- SUPPLIED INFORMATION:
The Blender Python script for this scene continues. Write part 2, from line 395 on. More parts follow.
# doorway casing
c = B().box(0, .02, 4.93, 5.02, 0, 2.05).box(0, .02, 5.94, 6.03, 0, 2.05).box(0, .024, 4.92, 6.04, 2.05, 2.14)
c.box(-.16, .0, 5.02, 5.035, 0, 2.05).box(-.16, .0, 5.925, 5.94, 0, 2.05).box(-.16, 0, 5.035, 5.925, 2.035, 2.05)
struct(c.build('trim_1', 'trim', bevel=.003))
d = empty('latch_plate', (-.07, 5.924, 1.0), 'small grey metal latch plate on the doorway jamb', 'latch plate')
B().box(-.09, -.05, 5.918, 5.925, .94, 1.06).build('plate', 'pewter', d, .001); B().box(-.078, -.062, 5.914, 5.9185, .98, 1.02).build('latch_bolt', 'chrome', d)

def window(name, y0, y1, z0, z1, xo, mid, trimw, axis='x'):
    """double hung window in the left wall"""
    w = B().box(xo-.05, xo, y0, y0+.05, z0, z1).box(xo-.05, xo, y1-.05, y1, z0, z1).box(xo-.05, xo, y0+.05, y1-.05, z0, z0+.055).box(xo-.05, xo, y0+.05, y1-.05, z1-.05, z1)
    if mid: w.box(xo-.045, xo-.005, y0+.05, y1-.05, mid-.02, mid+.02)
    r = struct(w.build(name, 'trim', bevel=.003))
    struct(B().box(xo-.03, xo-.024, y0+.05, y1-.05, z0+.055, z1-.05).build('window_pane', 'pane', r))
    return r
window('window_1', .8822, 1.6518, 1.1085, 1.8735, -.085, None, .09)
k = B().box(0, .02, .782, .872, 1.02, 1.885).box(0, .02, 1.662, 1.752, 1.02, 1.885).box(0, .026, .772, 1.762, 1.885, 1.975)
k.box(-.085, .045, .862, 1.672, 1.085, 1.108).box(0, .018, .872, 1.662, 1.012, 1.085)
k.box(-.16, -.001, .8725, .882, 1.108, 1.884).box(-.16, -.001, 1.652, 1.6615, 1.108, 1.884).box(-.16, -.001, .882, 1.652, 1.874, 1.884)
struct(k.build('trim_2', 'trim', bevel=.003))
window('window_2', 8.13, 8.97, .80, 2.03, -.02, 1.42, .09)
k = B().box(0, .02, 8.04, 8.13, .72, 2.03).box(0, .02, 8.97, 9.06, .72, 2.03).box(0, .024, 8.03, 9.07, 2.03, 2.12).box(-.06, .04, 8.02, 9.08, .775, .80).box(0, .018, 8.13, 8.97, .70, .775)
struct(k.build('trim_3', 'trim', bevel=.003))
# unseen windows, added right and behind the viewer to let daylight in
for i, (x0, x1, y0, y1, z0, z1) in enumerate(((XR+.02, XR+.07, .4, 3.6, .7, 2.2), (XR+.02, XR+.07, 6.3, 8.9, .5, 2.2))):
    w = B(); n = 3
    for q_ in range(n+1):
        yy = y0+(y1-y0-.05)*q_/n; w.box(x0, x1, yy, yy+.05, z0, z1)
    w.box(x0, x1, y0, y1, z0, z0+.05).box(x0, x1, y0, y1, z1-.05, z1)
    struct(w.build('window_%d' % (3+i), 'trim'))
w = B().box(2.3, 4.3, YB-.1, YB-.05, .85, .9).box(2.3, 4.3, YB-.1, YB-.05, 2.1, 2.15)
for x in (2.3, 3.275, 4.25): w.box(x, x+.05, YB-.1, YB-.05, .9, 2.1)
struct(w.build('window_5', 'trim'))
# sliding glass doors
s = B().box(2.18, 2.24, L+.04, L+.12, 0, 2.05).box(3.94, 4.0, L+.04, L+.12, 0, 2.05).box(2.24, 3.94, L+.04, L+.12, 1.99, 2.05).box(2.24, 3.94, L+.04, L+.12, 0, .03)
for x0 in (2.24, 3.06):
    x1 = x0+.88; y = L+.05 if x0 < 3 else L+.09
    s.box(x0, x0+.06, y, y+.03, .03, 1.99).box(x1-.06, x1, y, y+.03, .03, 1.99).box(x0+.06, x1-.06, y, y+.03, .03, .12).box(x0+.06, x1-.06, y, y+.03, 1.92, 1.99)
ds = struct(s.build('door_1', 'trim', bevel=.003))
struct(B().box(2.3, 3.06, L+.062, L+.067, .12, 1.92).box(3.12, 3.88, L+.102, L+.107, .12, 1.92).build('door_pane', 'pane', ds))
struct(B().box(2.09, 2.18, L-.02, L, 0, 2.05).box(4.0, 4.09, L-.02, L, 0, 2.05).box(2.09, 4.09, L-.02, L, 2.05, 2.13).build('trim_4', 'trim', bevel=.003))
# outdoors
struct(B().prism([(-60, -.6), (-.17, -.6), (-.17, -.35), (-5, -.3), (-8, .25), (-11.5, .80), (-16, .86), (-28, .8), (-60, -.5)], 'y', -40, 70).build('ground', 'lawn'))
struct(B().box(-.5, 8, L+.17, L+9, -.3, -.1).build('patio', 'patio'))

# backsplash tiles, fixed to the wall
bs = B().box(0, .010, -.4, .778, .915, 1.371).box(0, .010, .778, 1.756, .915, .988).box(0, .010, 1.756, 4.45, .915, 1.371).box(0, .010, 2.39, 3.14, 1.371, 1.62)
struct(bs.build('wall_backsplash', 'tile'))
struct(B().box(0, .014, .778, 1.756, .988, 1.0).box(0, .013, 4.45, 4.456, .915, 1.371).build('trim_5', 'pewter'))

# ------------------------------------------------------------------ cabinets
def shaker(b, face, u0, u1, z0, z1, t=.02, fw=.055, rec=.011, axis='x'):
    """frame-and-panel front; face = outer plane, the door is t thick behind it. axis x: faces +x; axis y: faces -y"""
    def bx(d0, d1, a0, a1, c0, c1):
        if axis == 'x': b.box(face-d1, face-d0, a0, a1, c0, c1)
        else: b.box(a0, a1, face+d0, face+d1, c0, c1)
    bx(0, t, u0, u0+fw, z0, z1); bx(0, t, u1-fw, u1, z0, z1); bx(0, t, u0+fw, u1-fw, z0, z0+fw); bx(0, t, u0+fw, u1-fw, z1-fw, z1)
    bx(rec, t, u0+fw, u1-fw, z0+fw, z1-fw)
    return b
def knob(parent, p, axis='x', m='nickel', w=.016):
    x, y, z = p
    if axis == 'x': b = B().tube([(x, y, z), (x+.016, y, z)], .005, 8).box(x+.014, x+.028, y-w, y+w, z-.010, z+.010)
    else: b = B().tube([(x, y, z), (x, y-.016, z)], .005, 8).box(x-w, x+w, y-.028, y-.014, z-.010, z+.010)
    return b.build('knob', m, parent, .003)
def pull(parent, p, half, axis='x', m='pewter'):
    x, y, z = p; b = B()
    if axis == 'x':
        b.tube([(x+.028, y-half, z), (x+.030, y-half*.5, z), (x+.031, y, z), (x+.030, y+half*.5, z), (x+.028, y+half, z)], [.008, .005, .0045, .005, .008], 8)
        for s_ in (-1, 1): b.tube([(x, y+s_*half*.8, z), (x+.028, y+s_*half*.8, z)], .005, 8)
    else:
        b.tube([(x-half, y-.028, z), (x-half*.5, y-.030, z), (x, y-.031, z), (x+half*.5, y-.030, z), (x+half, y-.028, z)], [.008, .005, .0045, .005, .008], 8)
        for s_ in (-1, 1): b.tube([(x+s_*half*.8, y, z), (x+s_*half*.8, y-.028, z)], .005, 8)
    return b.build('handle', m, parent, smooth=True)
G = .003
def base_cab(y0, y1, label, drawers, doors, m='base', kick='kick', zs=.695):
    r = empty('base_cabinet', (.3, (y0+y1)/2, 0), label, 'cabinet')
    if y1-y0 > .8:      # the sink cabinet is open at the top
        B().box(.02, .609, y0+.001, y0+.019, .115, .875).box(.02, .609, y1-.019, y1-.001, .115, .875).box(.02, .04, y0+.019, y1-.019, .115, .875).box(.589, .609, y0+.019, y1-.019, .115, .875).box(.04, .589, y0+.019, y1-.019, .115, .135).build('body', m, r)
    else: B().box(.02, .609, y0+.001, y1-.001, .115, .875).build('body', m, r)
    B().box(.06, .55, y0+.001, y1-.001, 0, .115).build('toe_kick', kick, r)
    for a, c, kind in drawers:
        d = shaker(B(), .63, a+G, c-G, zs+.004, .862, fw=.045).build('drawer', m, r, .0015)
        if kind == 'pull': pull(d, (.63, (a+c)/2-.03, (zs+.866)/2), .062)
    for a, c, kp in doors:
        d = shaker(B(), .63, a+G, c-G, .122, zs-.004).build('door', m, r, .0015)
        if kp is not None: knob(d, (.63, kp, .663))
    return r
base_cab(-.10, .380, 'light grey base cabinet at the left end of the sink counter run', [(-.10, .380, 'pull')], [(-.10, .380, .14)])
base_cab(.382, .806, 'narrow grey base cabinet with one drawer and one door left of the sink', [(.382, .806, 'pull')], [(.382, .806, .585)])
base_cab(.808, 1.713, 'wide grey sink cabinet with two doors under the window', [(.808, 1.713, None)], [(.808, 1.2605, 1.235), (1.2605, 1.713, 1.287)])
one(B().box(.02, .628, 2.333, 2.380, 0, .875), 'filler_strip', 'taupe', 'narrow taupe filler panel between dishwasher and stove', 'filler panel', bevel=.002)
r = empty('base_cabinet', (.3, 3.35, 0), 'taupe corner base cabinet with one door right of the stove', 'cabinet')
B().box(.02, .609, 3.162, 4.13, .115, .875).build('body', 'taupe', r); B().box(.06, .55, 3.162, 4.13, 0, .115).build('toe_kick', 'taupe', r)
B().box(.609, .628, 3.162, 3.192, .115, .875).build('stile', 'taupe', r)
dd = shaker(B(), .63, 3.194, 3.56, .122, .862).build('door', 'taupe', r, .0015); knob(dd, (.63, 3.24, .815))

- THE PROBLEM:
Starting at the first line of the listing, retype every line up to and including the one with "1.02).build('latch_bolt', 'chrome', d)".

- EXERCISE RESULT:
The Blender Python script for this scene continues. Write part 2, from line 395 on. More parts follow.
# doorway casing
c = B().box(0, .02, 4.93, 5.02, 0, 2.05).box(0, .02, 5.94, 6.03, 0, 2.05).box(0, .024, 4.92, 6.04, 2.05, 2.14)
c.box(-.16, .0, 5.02, 5.035, 0, 2.05).box(-.16, .0, 5.925, 5.94, 0, 2.05).box(-.16, 0, 5.035, 5.925, 2.035, 2.05)
struct(c.build('trim_1', 'trim', bevel=.003))
d = empty('latch_plate', (-.07, 5.924, 1.0), 'small grey metal latch plate on the doorway jamb', 'latch plate')
B().box(-.09, -.05, 5.918, 5.925, .94, 1.06).build('plate', 'pewter', d, .001); B().box(-.078, -.062, 5.914, 5.9185, .98, 1.02).build('latch_bolt', 'chrome', d)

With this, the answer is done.